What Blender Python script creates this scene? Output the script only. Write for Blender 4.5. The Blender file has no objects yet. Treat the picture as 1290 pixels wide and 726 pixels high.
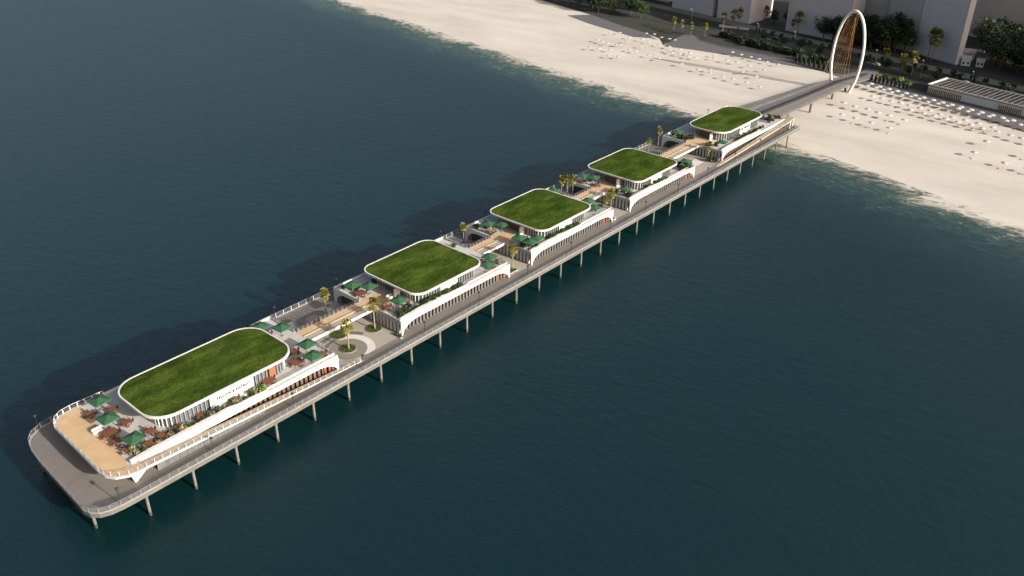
import bpy, math, random
from mathutils import Vector, Matrix
R = math.radians
random.seed(7)
S = bpy.context.scene
COL = S.collection
# ------------------------------------------------------------------ camera
cd = bpy.data.cameras.new('camera'); cam = bpy.data.objects.new('camera', cd); COL.objects.link(cam)
cd.sensor_width = 36.0; cd.sensor_fit = 'HORIZONTAL'; cd.lens = 1094.34 / 1290 * 36
cd.clip_start = 1.0; cd.clip_end = 20000
rx, dn, fw = Vector((.65349932, -.75689763, .00667954)), Vector((-.36481535, -.32268608, -.87337475)), Vector((.66321067, .56831301, -.48700301))
m = Matrix.Identity(4)
for i in range(3):
    m[i][0] = rx[i]; m[i][1] = -dn[i]; m[i][2] = -fw[i]
m.translation = (-50.39, -135.41, 122.16)
cam.matrix_world = m
S.camera = cam
# ------------------------------------------------------------------ sky, sun, exposure
SUN_EL = R(20.5); SUN_AZ = math.atan2(.08, -1)          # direction towards the sun: (0.08, -1)
w = bpy.data.worlds.new('World'); S.world = w; w.use_nodes = True
nt = w.node_tree; nt.nodes.clear()
wo = nt.nodes.new('ShaderNodeOutputWorld'); bg = nt.nodes.new('ShaderNodeBackground'); sky = nt.nodes.new('ShaderNodeTexSky')
sky.sky_type = 'NISHITA'; sky.sun_disc = False; sky.sun_elevation = SUN_EL; sky.sun_rotation = SUN_AZ
sky.air_density = 1.0; sky.dust_density = 6.0; sky.ozone_density = .3
bg.inputs[1].default_value = .085
nt.links.new(sky.outputs[0], bg.inputs[0]); nt.links.new(bg.outputs[0], wo.inputs[0])
sl = bpy.data.lights.new('sun', 'SUN'); so = bpy.data.objects.new('sun', sl); COL.objects.link(so)
sl.energy = 4.2; sl.angle = R(.5); sl.color = (1, .945, .87)
sd = Vector((.08 * math.cos(SUN_EL), -math.cos(SUN_EL), math.sin(SUN_EL)))
so.rotation_euler = sd.to_track_quat('Z', 'Y').to_euler(); so.location = (100, -200, 150)
S.view_settings.view_transform = 'Standard'; S.view_settings.look = 'None'
S.view_settings.gamma = 1; S.view_settings.use_curve_mapping = False
S.view_settings.exposure = 1.2

# ------------------------------------------------------------------ materials
def mat(name, col, rough=.7, col2=None, scale=1.0, bump=0.0, bscale=None, spec=.3, metal=0.0, island=False, detail=4, stretch=None, trans=0.0):
    mt = bpy.data.materials.new(name); mt.use_nodes = True
    n = mt.node_tree; b = n.nodes['Principled BSDF']
    b.inputs['Roughness'].default_value = rough; b.inputs['Specular IOR Level'].default_value = spec
    b.inputs['Metallic'].default_value = metal
    c4 = (*col, 1)
    b.inputs['Base Color'].default_value = c4
    if trans: b.inputs['Transmission Weight'].default_value = trans
    if col2 is not None or bump:
        tc = n.nodes.new('ShaderNodeTexCoord'); mp = n.nodes.new('ShaderNodeMapping')
        n.links.new(tc.outputs['Object'], mp.inputs[0])
        if stretch: mp.inputs['Scale'].default_value = stretch
    if col2 is not None:
        rp = n.nodes.new('ShaderNodeValToRGB')
        rp.color_ramp.elements[0].color = c4; rp.color_ramp.elements[1].color = (*col2, 1)
        rp.color_ramp.elements[0].position = .32; rp.color_ramp.elements[1].position = .68
        if island:
            g = n.nodes.new('ShaderNodeNewGeometry'); n.links.new(g.outputs['Random Per Island'], rp.inputs[0])
            rp.color_ramp.elements[0].position = 0; rp.color_ramp.elements[1].position = 1
        else:
            t = n.nodes.new('ShaderNodeTexNoise'); t.inputs['Scale'].default_value = scale; t.inputs['Detail'].default_value = detail
            t.inputs['Roughness'].default_value = .62
            n.links.new(mp.outputs[0], t.inputs['Vector']); n.links.new(t.outputs[0], rp.inputs[0])
        n.links.new(rp.outputs[0], b.inputs['Base Color'])
    if bump:
        t2 = n.nodes.new('ShaderNodeTexNoise'); t2.inputs['Scale'].default_value = bscale or scale * 6; t2.inputs['Detail'].default_value = 4
        n.links.new(mp.outputs[0], t2.inputs['Vector'])
        bp = n.nodes.new('ShaderNodeBump'); bp.inputs['Strength'].default_value = bump; bp.inputs['Distance'].default_value = .3
        n.links.new(t2.outputs[0], bp.inputs['Height']); n.links.new(bp.outputs[0], b.inputs['Normal'])
    return mt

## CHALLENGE
Quote the listing above in full, except for the pictures.

## RESULT FOR THIS TASK
What Blender Python script creates this scene? Output the script only. Write for Blender 4.5. The Blender file has no objects yet. Treat the picture as 1290 pixels wide and 726 pixels high.
import bpy, math, random
from mathutils import Vector, Matrix
R = math.radians
random.seed(7)
S = bpy.context.scene
COL = S.collection
# ------------------------------------------------------------------ camera
cd = bpy.data.cameras.new('camera'); cam = bpy.data.objects.new('camera', cd); COL.objects.link(cam)
cd.sensor_width = 36.0; cd.sensor_fit = 'HORIZONTAL'; cd.lens = 1094.34 / 1290 * 36
cd.clip_start = 1.0; cd.clip_end = 20000
rx, dn, fw = Vector((.65349932, -.75689763, .00667954)), Vector((-.36481535, -.32268608, -.87337475)), Vector((.66321067, .56831301, -.48700301))
m = Matrix.Identity(4)
for i in range(3):
    m[i][0] = rx[i]; m[i][1] = -dn[i]; m[i][2] = -fw[i]
m.translation = (-50.39, -135.41, 122.16)
cam.matrix_world = m
S.camera = cam
# ------------------------------------------------------------------ sky, sun, exposure
SUN_EL = R(20.5); SUN_AZ = math.atan2(.08, -1)          # direction towards the sun: (0.08, -1)
w = bpy.data.worlds.new('World'); S.world = w; w.use_nodes = True
nt = w.node_tree; nt.nodes.clear()
wo = nt.nodes.new('ShaderNodeOutputWorld'); bg = nt.nodes.new('ShaderNodeBackground'); sky = nt.nodes.new('ShaderNodeTexSky')
sky.sky_type = 'NISHITA'; sky.sun_disc = False; sky.sun_elevation = SUN_EL; sky.sun_rotation = SUN_AZ
sky.air_density = 1.0; sky.dust_density = 6.0; sky.ozone_density = .3
bg.inputs[1].default_value = .085
nt.links.new(sky.outputs[0], bg.inputs[0]); nt.links.new(bg.outputs[0], wo.inputs[0])
sl = bpy.data.lights.new('sun', 'SUN'); so = bpy.data.objects.new('sun', sl); COL.objects.link(so)
sl.energy = 4.2; sl.angle = R(.5); sl.color = (1, .945, .87)
sd = Vector((.08 * math.cos(SUN_EL), -math.cos(SUN_EL), math.sin(SUN_EL)))
so.rotation_euler = sd.to_track_quat('Z', 'Y').to_euler(); so.location = (100, -200, 150)
S.view_settings.view_transform = 'Standard'; S.view_settings.look = 'None'
S.view_settings.gamma = 1; S.view_settings.use_curve_mapping = False
S.view_settings.exposure = 1.2

# ------------------------------------------------------------------ materials
def mat(name, col, rough=.7, col2=None, scale=1.0, bump=0.0, bscale=None, spec=.3, metal=0.0, island=False, detail=4, stretch=None, trans=0.0):
    mt = bpy.data.materials.new(name); mt.use_nodes = True
    n = mt.node_tree; b = n.nodes['Principled BSDF']
    b.inputs['Roughness'].default_value = rough; b.inputs['Specular IOR Level'].default_value = spec
    b.inputs['Metallic'].default_value = metal
    c4 = (*col, 1)
    b.inputs['Base Color'].default_value = c4
    if trans: b.inputs['Transmission Weight'].default_value = trans
    if col2 is not None or bump:
        tc = n.nodes.new('ShaderNodeTexCoord'); mp = n.nodes.new('ShaderNodeMapping')
        n.links.new(tc.outputs['Object'], mp.inputs[0])
        if stretch: mp.inputs['Scale'].default_value = stretch
    if col2 is not None:
        rp = n.nodes.new('ShaderNodeValToRGB')
        rp.color_ramp.elements[0].color = c4; rp.color_ramp.elements[1].color = (*col2, 1)
        rp.color_ramp.elements[0].position = .32; rp.color_ramp.elements[1].position = .68
        if island:
            g = n.nodes.new('ShaderNodeNewGeometry'); n.links.new(g.outputs['Random Per Island'], rp.inputs[0])
            rp.color_ramp.elements[0].position = 0; rp.color_ramp.elements[1].position = 1
        else:
            t = n.nodes.new('ShaderNodeTexNoise'); t.inputs['Scale'].default_value = scale; t.inputs['Detail'].default_value = detail
            t.inputs['Roughness'].default_value = .62
            n.links.new(mp.outputs[0], t.inputs['Vector']); n.links.new(t.outputs[0], rp.inputs[0])
        n.links.new(rp.outputs[0], b.inputs['Base Color'])
    if bump:
        t2 = n.nodes.new('ShaderNodeTexNoise'); t2.inputs['Scale'].default_value = bscale or scale * 6; t2.inputs['Detail'].default_value = 4
        n.links.new(mp.outputs[0], t2.inputs['Vector'])
        bp = n.nodes.new('ShaderNodeBump'); bp.inputs['Strength'].default_value = bump; bp.inputs['Distance'].default_value = .3
        n.links.new(t2.outputs[0], bp.inputs['Height']); n.links.new(bp.outputs[0], b.inputs['Normal'])
    return mt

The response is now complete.